Reading Reflection:
December 26, 2011
Letters to a Diminished Church, Dorothy Sayers (Thomas Nelson,2004)
What a great book. The subtitle, Passionate Arguments for the Relevance of Christian Dogma, would not be very popular for today’s Christian culture; but I would love to see this book make a comeback. For example, what do our Christian beliefs have to do with the goods we produce? What kind of work does a Christian do? Well, one of the essays is a speech she gave at Eastborne, England in 1942 called, Why Work? The thing I like about Sayers is that she asks the “right” questions that we sometimes don’t recognize are staring us right in the face. Here’s an example from Why Work?

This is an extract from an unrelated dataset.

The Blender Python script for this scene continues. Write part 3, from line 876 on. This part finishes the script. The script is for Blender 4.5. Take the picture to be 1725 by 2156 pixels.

The habit of thinking about work as something one does to make money is so ingrained in us that we can scarcely imagine what a revolutionary change it would be to think about it in terms of the work done. To do so would mean taking the attitude of mind we reserve for unpaid work—our hobbies, our leisure interests, the things we make and do for pleasure—and making that the standard of all our judgments about things and people. We should ask of an enterprise, not “will it pay?” but “is it good?”; of a man, not “what does he make?” but “what is his work worth?”; of goods, not “can we induce people to buy them?” but “are they useful things well made?”; of employment, not “how much a week?” but “will it exercise my faculties to the utmost?” And shareholders in—let us say—brewing companies, would astonish the directorate by arising at shareholder’s meetings and demanding to know, not merely where the profits go or what dividends are to be paid, not even merely whether the workers’ wages are sufficient and the conditions of labor satisfactory, but loudly, and with a proper sense of personal responsibility: “What goes into the beer?” (132-133).This sounds like something so obvious, yet maybe of which we have just lost complete sight. We look at work as a means to an end. A living. A lifestyle. A status even. Sayers argues, “work is not a thing one does to live, but the thing one lives to do. It is, or it should be, the full expression of the worker’s faculties, the thing in which he finds spiritual, mental, and bodily satisfaction, and the medium in which he offers himself to God” (134-135). In our attempts to be more spiritual, we have confused the idea of spiritual work. We think that it is only a moral issue, or even a Christianizing issue. So, in order to feel like we are living for God, we have Christian contractors and Christian soccer for our children. But we neglect the thought of the work itself. Sayers laments:
In nothing has the Church so lost Her hold on reality as in Her failure to understand and respect the secular vocation… The Church’s approach to an intelligent carpenter is usually confined to exhorting him not to be drunk and disorderly in his leisurely hours, and to come to church on Sundays. What the Church should be telling him is this: that the very first demand that his religion makes upon him is that he should make good tables… No piety in the worker will compensate for work that is not true to itself; for any work that is untrue to its own technique is a living lie (138-139).True-to-the-that! One of my biggest pet peeves is shoddy, second-class work being passed off as the so-called Christian version. Like I said, this seems so obvious, but so revolutionary. I want to give everyone a copy of this essay as our new mission statement for the American work force! What if our candidates for the Presidency actually addressed the quality of the work over the amount of jobs? How would welfare reform if our focus were on the beauty of good work?